Linked List: May 29, 2020

A Gentle Reminder That You Should Subscribe to Dithering 

Today’s episode of Dithering — my and Ben Thompson’s new thrice-weekly 15-minutes-per-episode podcast — is probably my favorite yet. We talk about Trump-vs.-Twitter but it kicks off with the Tarantino-esque demise of Archduke Franz Ferdinand. That’s Dithering.

$5 per month — cheap! — and it’s really easy to sign up for and subscribe to in your favorite podcast player. And if you don’t like it, it’s really easy to cancel. But you’ll like it, trust me — it’s good and it’s fun.

Zuckerberg Sticks With Trump 

Mike Isaac and Cecilia Kang, reporting for The New York Times:

Twitter’s face-off escalated Friday morning, when the company attached an addendum to one of Mr. Trump’s tweets. The company said the tweet had the potential to incite violence amid protests in Minneapolis. Facebook didn’t do anything when the same post was added to its service.

Jack Dorsey, chief executive of Twitter, took to his site not long after to say Twitter would not back down, presenting a stark contrast to Mr. Zuckerberg, who, in an interview a day earlier with Fox News, said Facebook wasn’t going to judge Mr. Trump’s posts.

“We’ve been pretty clear on our policy that we think that it wouldn’t be right for us to do fact checks for politicians,” Mr. Zuckerberg said. “I think in general, private companies probably shouldn’t be — or especially these platform companies — shouldn’t be in the position of doing that.”

Zuckerberg, testifying before Congress back in October, said otherwise when answering a question from Rep. Alexandria Ocasio-Cortez:

“If anyone, including a politician, is saying things that can cause, that is calling for violence or could risk imminent physical harm — or voter or census suppression, when we roll out the census suppression policy — we will take that content down.”

When it was in the abstract, he said Facebook would do the right thing. When the rubber hit the road and Trump started posting voter suppression propaganda (re: mail-in balloting) and a clear incitement to violence, Facebook got in line behind Trump.

Even if you think Zuckerberg’s doing the right thing by not touching Trump’s posts — which I see the argument for — you’re admitting that he lied while answering Ocasio-Cortez’s question.

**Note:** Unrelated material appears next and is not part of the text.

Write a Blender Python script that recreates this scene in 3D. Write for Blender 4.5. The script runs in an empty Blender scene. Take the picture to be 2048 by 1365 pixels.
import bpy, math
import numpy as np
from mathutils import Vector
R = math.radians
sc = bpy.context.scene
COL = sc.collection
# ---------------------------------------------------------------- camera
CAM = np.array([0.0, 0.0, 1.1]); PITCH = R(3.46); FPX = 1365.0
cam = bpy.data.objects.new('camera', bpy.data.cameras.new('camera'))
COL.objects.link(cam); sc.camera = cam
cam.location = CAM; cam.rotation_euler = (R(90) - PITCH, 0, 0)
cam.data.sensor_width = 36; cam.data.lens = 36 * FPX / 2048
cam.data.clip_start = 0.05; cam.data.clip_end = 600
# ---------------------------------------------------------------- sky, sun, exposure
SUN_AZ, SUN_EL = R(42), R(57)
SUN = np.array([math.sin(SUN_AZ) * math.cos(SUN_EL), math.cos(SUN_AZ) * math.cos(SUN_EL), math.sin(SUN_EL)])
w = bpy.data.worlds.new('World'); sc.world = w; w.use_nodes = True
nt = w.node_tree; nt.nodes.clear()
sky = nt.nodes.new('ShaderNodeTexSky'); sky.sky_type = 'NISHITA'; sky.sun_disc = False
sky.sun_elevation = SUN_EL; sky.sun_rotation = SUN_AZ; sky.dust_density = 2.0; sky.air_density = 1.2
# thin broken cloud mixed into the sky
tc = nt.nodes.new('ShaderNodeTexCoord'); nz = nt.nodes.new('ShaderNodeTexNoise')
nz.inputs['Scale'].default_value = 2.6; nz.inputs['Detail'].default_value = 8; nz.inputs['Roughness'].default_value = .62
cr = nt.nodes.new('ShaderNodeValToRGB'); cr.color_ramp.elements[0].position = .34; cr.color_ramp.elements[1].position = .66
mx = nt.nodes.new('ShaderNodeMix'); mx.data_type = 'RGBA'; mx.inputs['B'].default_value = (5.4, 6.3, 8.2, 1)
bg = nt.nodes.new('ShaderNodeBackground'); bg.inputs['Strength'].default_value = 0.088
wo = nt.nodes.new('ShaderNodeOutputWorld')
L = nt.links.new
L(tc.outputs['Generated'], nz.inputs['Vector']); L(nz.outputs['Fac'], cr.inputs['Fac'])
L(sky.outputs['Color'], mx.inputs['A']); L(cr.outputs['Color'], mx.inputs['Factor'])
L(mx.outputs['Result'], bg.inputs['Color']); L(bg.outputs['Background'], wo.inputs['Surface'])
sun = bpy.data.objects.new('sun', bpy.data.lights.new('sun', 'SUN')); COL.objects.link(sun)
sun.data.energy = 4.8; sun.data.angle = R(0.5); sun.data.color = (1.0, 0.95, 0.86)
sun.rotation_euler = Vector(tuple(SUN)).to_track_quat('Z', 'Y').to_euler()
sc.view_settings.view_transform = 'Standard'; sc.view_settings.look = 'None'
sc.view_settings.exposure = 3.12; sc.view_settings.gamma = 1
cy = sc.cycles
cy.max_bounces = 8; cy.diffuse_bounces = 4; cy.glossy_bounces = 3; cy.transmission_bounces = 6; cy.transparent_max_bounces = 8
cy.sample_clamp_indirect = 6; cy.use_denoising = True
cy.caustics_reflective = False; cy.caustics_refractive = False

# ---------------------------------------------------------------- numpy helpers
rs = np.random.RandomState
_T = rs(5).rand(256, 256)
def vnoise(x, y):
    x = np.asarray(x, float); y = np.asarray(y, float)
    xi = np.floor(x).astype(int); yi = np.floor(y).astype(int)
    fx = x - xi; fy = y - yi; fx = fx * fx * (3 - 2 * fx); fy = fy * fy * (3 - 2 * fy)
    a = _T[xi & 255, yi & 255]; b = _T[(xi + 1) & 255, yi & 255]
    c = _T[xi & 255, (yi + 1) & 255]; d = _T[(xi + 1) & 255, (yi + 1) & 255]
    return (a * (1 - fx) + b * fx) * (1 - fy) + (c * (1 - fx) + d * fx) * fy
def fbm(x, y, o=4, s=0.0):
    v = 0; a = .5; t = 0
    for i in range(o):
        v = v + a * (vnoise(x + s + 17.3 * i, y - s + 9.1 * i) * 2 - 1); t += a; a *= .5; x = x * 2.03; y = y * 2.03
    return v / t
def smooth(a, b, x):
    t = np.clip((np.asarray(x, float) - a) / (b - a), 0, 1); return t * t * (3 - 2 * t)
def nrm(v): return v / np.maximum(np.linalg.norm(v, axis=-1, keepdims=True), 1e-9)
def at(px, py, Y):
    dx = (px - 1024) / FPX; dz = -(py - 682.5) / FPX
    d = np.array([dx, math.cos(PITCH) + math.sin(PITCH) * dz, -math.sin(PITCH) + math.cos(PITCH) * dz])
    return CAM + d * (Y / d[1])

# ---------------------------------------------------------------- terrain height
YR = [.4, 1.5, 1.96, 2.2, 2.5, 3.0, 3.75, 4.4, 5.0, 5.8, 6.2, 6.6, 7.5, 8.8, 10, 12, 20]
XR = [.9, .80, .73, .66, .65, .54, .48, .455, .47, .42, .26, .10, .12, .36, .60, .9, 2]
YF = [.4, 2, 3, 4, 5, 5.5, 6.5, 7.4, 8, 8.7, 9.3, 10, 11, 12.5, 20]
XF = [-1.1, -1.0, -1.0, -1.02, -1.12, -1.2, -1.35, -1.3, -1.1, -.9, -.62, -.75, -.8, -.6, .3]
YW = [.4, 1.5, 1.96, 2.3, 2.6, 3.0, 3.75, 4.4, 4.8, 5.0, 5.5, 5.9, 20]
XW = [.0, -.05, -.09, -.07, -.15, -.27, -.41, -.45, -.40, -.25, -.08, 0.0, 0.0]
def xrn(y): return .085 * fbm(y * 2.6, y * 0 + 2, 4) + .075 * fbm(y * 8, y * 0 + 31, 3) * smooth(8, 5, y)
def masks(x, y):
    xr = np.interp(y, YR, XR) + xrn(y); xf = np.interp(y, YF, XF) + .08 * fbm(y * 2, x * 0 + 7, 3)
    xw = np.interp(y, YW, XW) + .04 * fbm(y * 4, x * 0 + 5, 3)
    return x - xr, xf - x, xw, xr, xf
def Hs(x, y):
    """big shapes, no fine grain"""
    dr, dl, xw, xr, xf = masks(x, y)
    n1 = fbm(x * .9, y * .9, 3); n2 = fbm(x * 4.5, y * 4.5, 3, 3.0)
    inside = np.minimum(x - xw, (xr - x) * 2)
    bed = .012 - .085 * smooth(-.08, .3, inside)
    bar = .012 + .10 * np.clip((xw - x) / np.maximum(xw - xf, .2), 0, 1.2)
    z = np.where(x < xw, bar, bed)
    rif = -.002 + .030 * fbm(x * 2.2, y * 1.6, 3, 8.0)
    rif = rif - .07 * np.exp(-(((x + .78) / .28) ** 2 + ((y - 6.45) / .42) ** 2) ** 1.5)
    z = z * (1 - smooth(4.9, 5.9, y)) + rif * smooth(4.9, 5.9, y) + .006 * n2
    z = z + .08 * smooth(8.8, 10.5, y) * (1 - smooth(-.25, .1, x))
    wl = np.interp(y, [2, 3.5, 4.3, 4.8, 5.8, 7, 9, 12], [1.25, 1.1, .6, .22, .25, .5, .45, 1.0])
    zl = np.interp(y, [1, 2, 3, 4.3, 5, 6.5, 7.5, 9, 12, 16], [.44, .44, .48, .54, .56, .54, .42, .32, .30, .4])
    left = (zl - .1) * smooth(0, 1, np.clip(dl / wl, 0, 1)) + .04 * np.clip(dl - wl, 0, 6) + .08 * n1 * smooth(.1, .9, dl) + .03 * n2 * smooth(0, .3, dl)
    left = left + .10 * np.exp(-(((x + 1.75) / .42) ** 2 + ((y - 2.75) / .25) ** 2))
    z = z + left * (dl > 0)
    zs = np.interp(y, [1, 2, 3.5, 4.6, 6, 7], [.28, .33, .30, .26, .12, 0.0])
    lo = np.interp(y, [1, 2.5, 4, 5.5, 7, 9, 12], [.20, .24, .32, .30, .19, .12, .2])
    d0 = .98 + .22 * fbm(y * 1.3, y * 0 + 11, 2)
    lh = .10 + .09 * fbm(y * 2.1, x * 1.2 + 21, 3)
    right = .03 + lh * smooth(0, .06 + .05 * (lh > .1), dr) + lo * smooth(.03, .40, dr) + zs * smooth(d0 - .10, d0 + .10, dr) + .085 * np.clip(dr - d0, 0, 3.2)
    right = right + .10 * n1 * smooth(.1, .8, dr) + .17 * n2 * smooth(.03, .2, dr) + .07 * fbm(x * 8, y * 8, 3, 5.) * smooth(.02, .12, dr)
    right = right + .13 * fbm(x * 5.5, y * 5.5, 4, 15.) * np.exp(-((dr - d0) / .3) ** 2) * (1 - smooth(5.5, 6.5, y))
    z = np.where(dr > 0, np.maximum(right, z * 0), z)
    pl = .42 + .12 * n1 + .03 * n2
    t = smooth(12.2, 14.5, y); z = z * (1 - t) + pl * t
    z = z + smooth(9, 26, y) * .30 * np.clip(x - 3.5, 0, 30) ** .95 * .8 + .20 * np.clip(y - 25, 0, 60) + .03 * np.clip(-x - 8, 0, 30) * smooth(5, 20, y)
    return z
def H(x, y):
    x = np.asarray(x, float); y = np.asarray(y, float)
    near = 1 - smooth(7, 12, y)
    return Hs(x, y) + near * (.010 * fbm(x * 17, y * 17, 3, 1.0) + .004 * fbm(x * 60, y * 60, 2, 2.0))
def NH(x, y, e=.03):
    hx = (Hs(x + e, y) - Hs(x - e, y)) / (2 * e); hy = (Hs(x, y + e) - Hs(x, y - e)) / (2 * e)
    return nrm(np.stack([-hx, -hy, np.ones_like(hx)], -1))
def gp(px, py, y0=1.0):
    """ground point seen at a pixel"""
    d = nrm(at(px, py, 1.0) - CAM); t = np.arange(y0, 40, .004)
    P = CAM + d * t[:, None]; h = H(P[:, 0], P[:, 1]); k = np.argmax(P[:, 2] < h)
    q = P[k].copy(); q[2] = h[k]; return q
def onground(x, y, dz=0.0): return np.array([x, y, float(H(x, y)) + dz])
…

Trump Declared Twitter Should Be Shut Down 

“If it were legal, if it were able to be legally shut down, I would do it.”

That’s the president of the United States yesterday, describing, I think honestly, what he’d like to do to an American company that no one — no one — is alleging to have broken a single law. Their transgression is that they simply displease him. It’s worth watching him say it on video, just to absorb how casual he is about something so profound.

It has been the historical norm for all presidents, Republican and Democrat alike, to speak of the U.S. Constitution with reverence, as a set of righteous ideals that guide our nation, a codification of our collective sense of what is right and just — not as a set of constraints that shackle the president from doing what he’d really like to do.

Minnesota Police Arrest CNN Reporter Omar Jimenez Live on the Air 

CNN:

CNN’s Josh Campbell, who also was in the area but not standing with the on-air crew, said he, too, was approached by police, but was allowed to remain.

“I identified myself … they said, ‘OK, you’re permitted to be in the area,’” recounted Campbell, who is white. “I was treated much differently than (Jimenez) was.”

Jimenez is black and Latino. Kirkos is white, and Mendez is Hispanic.

I know there’s a lot going on today. I’m overwhelmed too. But the footage of Jimenez’s arrest is one of the most extraordinary things I’ve ever seen.

New York Times TV critic James Poniewozik:

The incident, which unfolded over several tense minutes, was brazen and appalling. But at least it served a clarifying purpose. After days of hot air expended insisting on a politician’s “right” to use a private platform without correction, America got to see what an actual offense against the First Amendment looks like.

It’s Hard to Believe But Maybe Trump Neither Understands the Law Nor Has Thought This Twitter Thing Through, Not Even Sort of a Little 

Peter Baker and Daisuke Wakabayashi, reporting for The New York Times:

But the logic of Mr. Trump’s order is intriguing because it attacks the very legal provision that has allowed him such latitude to publish with impunity a whole host of inflammatory, harassing and factually distorted messages that a media provider might feel compelled to take down if it were forced into the role of a publisher that faced the risk of legal liability rather than a distributor that does not.

“Intriguing” is doing a lot of work in that sentence.